Today's informal summit at Hampton Court is an opportunity for Mr Blair to salvage something from Britain's presidency. The meeting has been shortened to one day to ensure the contentious budget is kept off the agenda. Instead, we are told discussion will focus on Europe's response to globalisation. Agreement will be sought on a range of important issues from research and development to energy and demographics. This is likely to be less acrimonious than previous meetings. Germany, represented by the caretaker Chancellor Gerhard Schröder, is not going to make a fuss. And President Chirac has been making conciliatory noises this week about increasing EU investment in research - something designed to please Mr Blair. It seems European leaders at last believe they ought to agree on something - if only for appearances' sake.

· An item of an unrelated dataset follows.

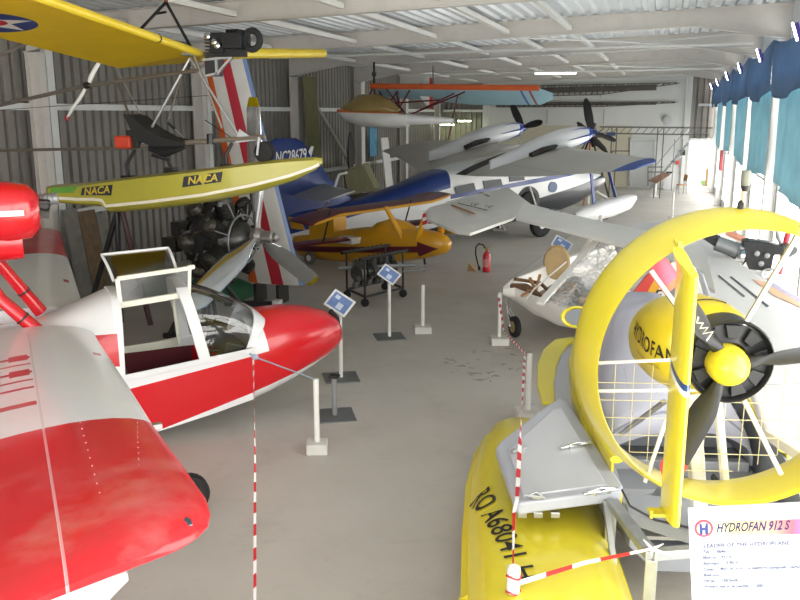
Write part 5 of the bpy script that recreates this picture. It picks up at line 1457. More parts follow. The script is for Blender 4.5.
# ------------------------------------------------------------------ white posts in concrete feet and barrier tape
tape_m = None
def tape_mat(name, scale):
    T = NT(name); b = T.n('ShaderNodeBsdfPrincipled'); at_ = T.n('ShaderNodeUVMap')
    sep = T.n('ShaderNodeSeparateXYZ'); T.l(at_.outputs[0], sep.inputs[0])
    f = T.math('GREATER_THAN', T.math('FRACT', T.math('MULTIPLY', sep.outputs[0], scale)), .5)
    T.l(T.mix(f, 'e6e4e2', 'c22028'), b.inputs['Base Color']); b.inputs['Roughness'].default_value = .5
    T.l(b.outputs[0], T.out.inputs[0]); return T.m
tape_m = tape_mat('red and white barrier tape', 1.0)
def tape(name, lab, pts, w=.035, period=.3, sag=0, knots=()):
    P = [Vector(p) for p in pts]
    # resample
    Q = []
    for a, b in zip(P, P[1:]):
        n = max(2, int((b - a).length / .06))
        for i in range(n):
            t = i / n; q = a.lerp(b, t); q.z -= sag * 4 * t * (1 - t); Q.append(q)
    Q.append(P[-1])
    verts, faces, us_ = [], [], []
    L = 0
    for i, q in enumerate(Q):
        if i: L += (q - Q[i - 1]).length
        d = (Q[min(i + 1, len(Q) - 1)] - Q[max(0, i - 1)]).normalized()
        s = d.cross(Vector((0.2, -1, .1))).normalized(); n = d.cross(s)
        a = L * 1.8; s2 = s * cos(a * .5) + n * sin(a * .5) * .6
        verts += [q - s2 * w / 2, q + s2 * w / 2]; us_.append(L / period)
    for i in range(len(Q) - 1): faces.append((2 * i, 2 * i + 1, 2 * i + 3, 2 * i + 2))
    me = bpy.data.meshes.new(name); me.from_pydata([tuple(v - P[0]) for v in verts], [], faces); me.update()
    uv = me.uv_layers.new(name='UVMap')
    for lp in me.loops: uv.data[lp.index].uv = (us_[lp.vertex_index // 2], 0)
    me.materials.append(tape_m)
    o = bpy.data.objects.new(name, me); COL.objects.link(o); o.location = P[0]
    md = o.modifiers.new('s', 'SOLIDIFY'); md.thickness = .002
    tag(o, lab, 'barrier tape', 'red and white barrier tapes'); return o
def post(base, lab, h=.86, blk_s=(.3, .3, .12), rz=20, base_on=True):
    t = thing('barrier_post', lab, 'post', base, rz, 'white posts in concrete feet')
    m = MB(); m.tube([(0, 0, .04), (0, 0, h)], .032, 10); m.build('pole', M['matt_white'], t)
    m = MB(); m.box((0, 0, blk_s[2] / 2), blk_s); m.build('concrete_foot', M['concrete_block'], t, smooth=0, bevel=.015)
    return t
post((-3.61, 8.34, 0), 'white post in a concrete foot beside the nose of the red flying boat', .88, (.24, .24, .13))
post((-3.94, 13.9, 0), 'white post in a concrete foot on open floor right of the small signs', .86)
post((-2.5, 13.55, 0), 'white post in a concrete foot by the nose wheel of the unfinished white aircraft', .88)
post((-1.48, 10.15, 0), 'white post in a concrete foot behind the yellow float', .86)
npx = spot(514, 566, z=.87)
t = post((npx.x, npx.y, 0), 'white post wrapped with red and white tape standing in front of the yellow float', .87, (.24, .24, .1))
A0 = Vector((-2.53, 13.55, .84)); B0 = Vector((-1.5, 10.1, .84)); N0 = Vector((npx.x, npx.y - .03, .80))
tape('barrier_tape', 'red and white tape between the post by the nose wheel and the next post', [A0, Vector((-2.2, 12.3, .55)), B0], .04, .24)
tape('barrier_tape', 'red and white tape hanging beside the locker down to the wrapped near post', [B0 + Vector((-.03, -.03, 0)), spot(520, 440, z=1.04), spot(517, 500, z=1.05), spot(514, 512, z=1.0), N0], .036, .34)
tape('barrier_tape', 'red and white tape tied from the wrapped near post to the aluminium trestle', [N0 + Vector((.04, 0, -.03)), Vector((-.35, 5.3, .83)), spot(652, 549, z=.97)], .035, .4)
for i, (dz, r) in enumerate(((.76, .036), (.83, .036), (.70, .036))):
    pass
m = MB(); m.tube([(0, 0, .68), (0, 0, .86)], .045, 10); m.build('tape_wrap', M['white'], t)
m = MB()
for z in (.685, .80): m.tube([(.047 * cos(a), .047 * sin(a), z + .01 * sin(2 * a)) for a in [2 * PI * k / 14 for k in range(15)]], .008, 5)
m.build('red_band', M['red'], t)
k0 = spot(652, 549, z=.97)
o = MB()
for dx, dy, dz in ((-.06, .02, .05), (.07, 0, .05), (.12, 0, -.02), (.0, 0, -.05)): o.tube([(0, 0, 0), (dx, dy, dz)], [.012, .004], 5)
kn = o.build('tape_knot', M['white']); kn.location = k0; tag(kn, 'knotted white tape ends tied on the aluminium trestle', 'tape knot')
# left tape, tied to the flying boat's side and running down towards the camera
kn0 = Vector((-3.48, 6.62, 1.63))
kn0 = spot(255, 357, y=7.2)
m = MB(); m.tube([(0, 0, 0), Vector((-3.61, 8.34, .87)) - kn0], .008, 6); m.sphere((0, 0, 0), (.04, .03, .03), 8, 5); m.tube([(0, 0, 0), (-.06, 0, .03)], .012, 5)
rp_ = m.build('barrier_rope', mat('grey blue cord', '8a98a8', .7)); rp_.location = kn0; tag(rp_, 'grey cord from the white post to a knot on the red flying boat', 'rope')
end = spot(255, 640, z=.87)
tape('barrier_tape', 'red and white tape running down from the side of the red flying boat', [kn0 + Vector((-.01, -.02, -.02)), kn0.lerp(end, .5) + Vector((0, 0, -.0)), end], .024, .26)
post((end.x, end.y, 0), 'white post just below the picture edge holding the left hand tape', .87)['label'] = 'white post holding the lower end of the tape from the red flying boat'

# ------------------------------------------------------------------ fire extinguisher with wooden wedge
fe = thing('fire_extinguisher', 'red fire extinguisher with black hose standing on the open floor', 'fire extinguisher', (-4.05, 20.0, 0))
m = MB(); m.lathe((0, 0, 0), (0, 0, 1), [(0, .08), (.02, .095), (.4, .095), (.47, .07), (.5, .035), (.54, .03)], 20); m.build('cylinder', M['red'], fe)
m = MB(); m.box((0, 0, .56), (.06, .05, .05)); m.beam((0, 0, .58), (.1, 0, .63), .02, .015); m.beam((0, 0, .56), (.1, 0, .56), .02, .012); m.build('valve', mat('brass valve', 'b09a4a', .35, .8), fe, smooth=0)
m = MB(); m.tube([(-.03, 0, .56), (-.1, -.01, .66), (-.2, -.02, .68), (-.27, -.03, .6), (-.27, -.04, .42), (-.22, -.04, .22), (-.18, -.03, .08)], .017, 8); m.tube([(-.18, -.03, .12), (-.17, -.03, .03)], .03, 8); m.build('hose', M['rubber'], fe)
m = MB(); m.grid(lambda u, v: (.0965 * sin((u - .5) * 1.6), -.0965 * cos((u - .5) * 1.6), .12 + .2 * v), 8, 2); m.build('instruction_label', mat('pink label', 'd88a8a', .5), fe)
wd = MB(); wd.prism([(-.12, 0, 0), (.1, 0, 0), (-.08, 0, .2)], (0, .12, 0)); w_ = wd.build('wooden_wedge', M['wood'], smooth=0); w_.location = (-4.4, 19.95, 0); tag(w_, 'small wooden wedge on the floor left of the fire extinguisher', 'wedge')
# ------------------------------------------------------------------ unfinished white light aircraft on the right
WL = (-.9, 13.2, 0)
wa = thing('unfinished_light_aircraft', 'white unfinished light aircraft with open nose pod under crumpled plastic and long thin wing', 'aircraft', WL, 0)
def wz(px, py, z): return spot(px, py, z=z) - Vector(WL)
ww = mat('white fabric and gelcoat', 'f0ede6', .5, var=.03, vscale=1.5)
# nose pod: boat shaped open shell
n0 = wz(503, 289, .86)
near = [(503, 289), (515, 300), (535, 309), (560, 318), (585, 325), (612, 332), (645, 345)]
far_ = [(503, 287), (512, 279), (530, 272), (552, 262), (580, 252), (610, 243), (650, 240)]
m = MB(); rings = []
for i, (a, b) in enumerate(zip(near, far_)):
    A1, B1 = wz(*a, .72), wz(*b, .9)
    A1 = wz(a[0], a[1] - 12 if i else a[1], .92); B1 = wz(b[0], b[1], .92)
    c = (A1 + B1) / 2; dep = min(.55, .12 + .16 * i)
    w = (B1 - A1)
    r = []
    for k in range(11):
        t = k / 10; r.append(A1.lerp(B1, .5 - .5 * cos(PI * t)) - Vector((0, 0, dep * sin(PI * t) ** .6)))
    inn = [c + (p - c) * .9 + Vector((0, 0, .02)) for p in r[::-1]]
    inn[0].z = r[-1].z; inn[-1].z = r[0].z
    rings.append(r + inn)
m.loft(rings); m.build('nose_pod', ww, wa, smooth=50)
brown = mat('brown interior clutter', '6e5238', .8, var=.3, vscale=12)
m = MB(); m.prism([wz(x, y, .55) for x, y in ((520, 300), (560, 320), (600, 300), (575, 275), (545, 275))], (0, 0, .03)); m.build('pod_floor', mat('grey pod floor', '77716a', .7, var=.2, vscale=8), wa, smooth=0)
m = MB(); a, b = wz(512, 286, .9), wz(545, 300, .86); m.tube([a, a.lerp(b, .4) + Vector((0, .1, .03)), b], [.05, .09, .05], 8); m.tube([wz(515, 279, .92), wz(540, 283, .8), wz(550, 292, .8)], .035, 6); m.build('interior_trim', brown, wa)
m = MB(); 
for p, q in (((530, 278), (540, 300)), ((540, 275), (533, 302)), ((528, 290), (548, 296)), ((522, 296), (542, 283))):
    m.beam(wz(*p, .95), wz(*q, .8), .05, .03)
m.build('wooden_frame', mat('varnished spruce', 'b88452', .5, var=.2, vscale=8), wa, smooth=0)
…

The real test for Britain's presidency will come at the planned summit in December. This will represent the last chance to reach a deal on the budget, weeks before Britain's six-month stint in charge comes to an end. Here the prospects of agreement are much less promising. The President of the Commission, Jose Manuel Barroso, has suggested revisiting the budget in 2009 as a price for getting a deal now. This may be a way forward - but by no means a clear-cut one. Only last week President Chirac blocked deeper EU concessions over farm trade, threatening to scuttle forthcoming world-trade talks. The competing visions of Europe's future remain almost painfully divergent.
As at home, Mr Blair is leaving it late in the day to achieve his goals. Today's summit is likely to end with a comforting level of consensus, but that should not be allowed to obscure the fact that Mr Blair is in danger of squandering Britain's fleeting EU stewardship.